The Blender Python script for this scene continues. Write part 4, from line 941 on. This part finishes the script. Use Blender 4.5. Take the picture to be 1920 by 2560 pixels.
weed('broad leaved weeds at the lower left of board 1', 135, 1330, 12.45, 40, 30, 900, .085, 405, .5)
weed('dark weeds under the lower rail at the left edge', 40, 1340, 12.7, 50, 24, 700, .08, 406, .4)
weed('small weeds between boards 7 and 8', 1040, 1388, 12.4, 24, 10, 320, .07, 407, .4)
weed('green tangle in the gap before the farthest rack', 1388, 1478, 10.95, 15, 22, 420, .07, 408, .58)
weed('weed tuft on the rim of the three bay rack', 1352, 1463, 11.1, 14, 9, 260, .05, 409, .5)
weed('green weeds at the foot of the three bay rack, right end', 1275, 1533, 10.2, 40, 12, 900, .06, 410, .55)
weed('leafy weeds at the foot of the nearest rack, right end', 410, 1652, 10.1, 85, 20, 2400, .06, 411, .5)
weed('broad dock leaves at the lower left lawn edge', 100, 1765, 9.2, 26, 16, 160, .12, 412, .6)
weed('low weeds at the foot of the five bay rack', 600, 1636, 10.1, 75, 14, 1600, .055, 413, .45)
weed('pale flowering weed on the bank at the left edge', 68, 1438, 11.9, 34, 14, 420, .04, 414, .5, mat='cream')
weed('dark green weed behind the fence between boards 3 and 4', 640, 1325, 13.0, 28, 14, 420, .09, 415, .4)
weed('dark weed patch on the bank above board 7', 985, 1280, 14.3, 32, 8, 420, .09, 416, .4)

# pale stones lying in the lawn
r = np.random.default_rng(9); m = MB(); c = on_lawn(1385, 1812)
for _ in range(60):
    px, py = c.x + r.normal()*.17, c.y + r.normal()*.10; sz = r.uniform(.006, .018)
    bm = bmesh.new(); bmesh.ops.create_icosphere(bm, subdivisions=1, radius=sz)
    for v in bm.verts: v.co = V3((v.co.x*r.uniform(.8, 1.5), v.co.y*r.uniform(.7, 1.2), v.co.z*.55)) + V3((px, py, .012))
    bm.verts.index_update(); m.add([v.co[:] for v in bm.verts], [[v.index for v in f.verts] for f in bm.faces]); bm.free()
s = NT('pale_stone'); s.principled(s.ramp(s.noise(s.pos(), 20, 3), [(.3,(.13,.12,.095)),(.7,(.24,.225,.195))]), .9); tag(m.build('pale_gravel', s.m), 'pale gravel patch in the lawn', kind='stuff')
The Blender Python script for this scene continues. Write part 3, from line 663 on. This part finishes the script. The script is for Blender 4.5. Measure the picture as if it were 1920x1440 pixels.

▶ [What you are asked to do] Print the listing above from its first line through the line with "weed('dark weed patch", and stop there.

▶ [Correct response]
The Blender Python script for this scene continues. Write part 4, from line 941 on. This part finishes the script. Use Blender 4.5. Take the picture to be 1920 by 2560 pixels.
weed('broad leaved weeds at the lower left of board 1', 135, 1330, 12.45, 40, 30, 900, .085, 405, .5)
weed('dark weeds under the lower rail at the left edge', 40, 1340, 12.7, 50, 24, 700, .08, 406, .4)
weed('small weeds between boards 7 and 8', 1040, 1388, 12.4, 24, 10, 320, .07, 407, .4)
weed('green tangle in the gap before the farthest rack', 1388, 1478, 10.95, 15, 22, 420, .07, 408, .58)
weed('weed tuft on the rim of the three bay rack', 1352, 1463, 11.1, 14, 9, 260, .05, 409, .5)
weed('green weeds at the foot of the three bay rack, right end', 1275, 1533, 10.2, 40, 12, 900, .06, 410, .55)
weed('leafy weeds at the foot of the nearest rack, right end', 410, 1652, 10.1, 85, 20, 2400, .06, 411, .5)
weed('broad dock leaves at the lower left lawn edge', 100, 1765, 9.2, 26, 16, 160, .12, 412, .6)
weed('low weeds at the foot of the five bay rack', 600, 1636, 10.1, 75, 14, 1600, .055, 413, .45)
weed('pale flowering weed on the bank at the left edge', 68, 1438, 11.9, 34, 14, 420, .04, 414, .5, mat='cream')
weed('dark green weed behind the fence between boards 3 and 4', 640, 1325, 13.0, 28, 14, 420, .09, 415, .4)
weed('dark weed patch on the bank above board 7', 985, 1280, 14.3, 32, 8, 420, .09, 416, .4)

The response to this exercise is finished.